I am writing a (closed-source) application and will provide binaries for all three major platforms (MacOS X, Linux and Windows). It uses Qt under the LGPL license so I am required to dynamically link with the Qt libraries. I understand how to bundle the application for MacOS and Windows by simply providing the Qt dynamic library with the application, but I am unsure how to do this properly for Linux.

It's traditional to provide the application as a package (.deb and .rpm) and allow the package system to resolve the dependencies. Should use this method? If so which distros should I be aiming for (I am assuming Ubuntu and Fedora)? If anyone has any experience with this, I'd be interested in hearing it.

3
Since this is closed source... I suggest you get a team member on board that has the required expertise. As it is, this question seems way to broad. And yes, obviously you should use the distro's packaging system if you intend on getting any users - sehe
@sehe: You seem to imply that I cannot ask for help on stackoverflow unless I am providing an open source application? - trojanfoe
not quite, but close: I am suggesting that it will be hard for me to actually help you since I'll not be able to get full disclosure on the details. As in: I can not actually whip up a package as a starting point, and I am not about to painstakingly interrogate you about details that I cannot readily see :) - sehe

3 Answers

3
votes

deb, rpm and tarballs are the right ways to go. There are a few non-standard ways that I know of which you might want to consider as well which are more distro agnostic.
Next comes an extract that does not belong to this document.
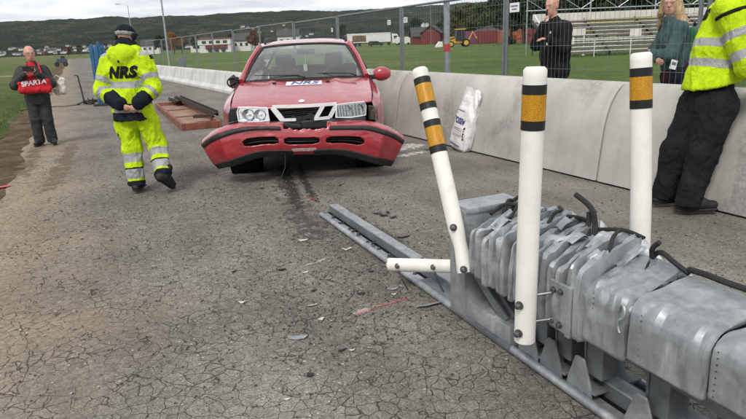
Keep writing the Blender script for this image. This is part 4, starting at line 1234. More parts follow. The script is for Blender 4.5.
# local axes: x along the device towards the camera, y across it to the right, z up
cush = empty('crash_cushion', CO, cang, 'crumpled galvanised steel crash cushion on a long ground rail', 'crash cushion')
s = NT('galv_sheet')
v = s.co()
f = s.noise(v, 5.0, 6, 0.65, 0.4)
b_ = s.ramp(f, [(0.30, (0.29, 0.308, 0.322)), (0.5, (0.36, 0.378, 0.392)), (0.70, (0.46, 0.472, 0.485))])
b_ = s.mix(s.ramp(s.noise(v, 3.2, 6, .7, .8), [(.56, 0.0), (.68, .65)]), b_, (.64, .65, .66))
sp = s.vor(s.vadd(v, s.vscale(s.noisec(v, 9, 2), .05)), 26, 'F1', 'Color')
sc3 = s.n('ShaderNodeSeparateColor'); s.set(sc3.inputs[0], sp)
b_ = s.mix(1.0, b_, s.ramp(sc3.outputs[0], [(0, .93), (1, 1.07)]), 'MULTIPLY')
b_ = s.mix(1.0, b_, s.ramp(s.noise(s.map(v, (9, 9, 1.2)), 3, 4), [(.3, .82), (.7, 1.12)]), 'MULTIPLY')
s.out(b_, s.ramp(s.noise(v, 18, 4, .7), [(.3, .46), (.7, .66)]), .68, s.bump(s.math('ADD', s.noise(v, 22, 4, .6), s.math('MULTIPLY', s.noise(v, 120, 2), .2)), .12, .004), .5)
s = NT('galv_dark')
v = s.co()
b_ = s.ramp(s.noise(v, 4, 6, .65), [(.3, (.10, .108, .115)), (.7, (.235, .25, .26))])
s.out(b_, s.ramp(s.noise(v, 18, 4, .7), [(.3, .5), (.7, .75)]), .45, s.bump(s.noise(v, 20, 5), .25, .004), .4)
basic('bolt_steel', (.16, .16, .16), .45, .8, var=.3, scale=30)
GS, GD, BS, BR = MAT['galv_sheet'], MAT['galv_dark'], MAT['bolt_steel'], MAT['black_rubber']
def bolt(p, axis, r_=.016, h=.018, par=cush, mat_=None):
    a = MB(); n_ = 6
    a.lathe([(r_ * 1.5, 0), (r_ * 1.5, h * .18), (r_, h * .2), (r_, h), (r_ * .6, h * 1.12)], (0, 0, 0), 'z', 10)
    o = a.build('bolt', mat_ or BS, par, True)
    o.location = p
    o.rotation_mode = 'QUATERNION'; o.rotation_quaternion = Vector((0, 0, 1)).rotation_difference(Vector(axis))
    return o
XE = 5.2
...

  • Makeself - Self extracting shell scripts that contain your application. This is quite widely used by closed source software distributors.
  • ZeroInstall - useful for non-root installations.
  • Listaller - Merged with autoinstall and it seems to be unstable as of now.
2
votes

You need to provide at least 3 packages for Linux; a .deb for Debian-based systems, a .rpm for RPM-based systems, and a tarball for everything else. Some find it necessary to refine it to provide three or four different .rpm packages, for Fedora, SuSE, Mandriva, and RHEL, depending on the exact library requirements the software has.

0
votes

There are many ways to do so... but if you want a distribution generic way to bundle an application for Linux, you may check this ( http://codevarium.gameka.com.br/deploying-cc-linux-applications-supporting-both-32-bit-and-64-bit/ ) tutorial. It shows how to copy all the dependencies to a library folder and make a shell script to properly execute the bundle.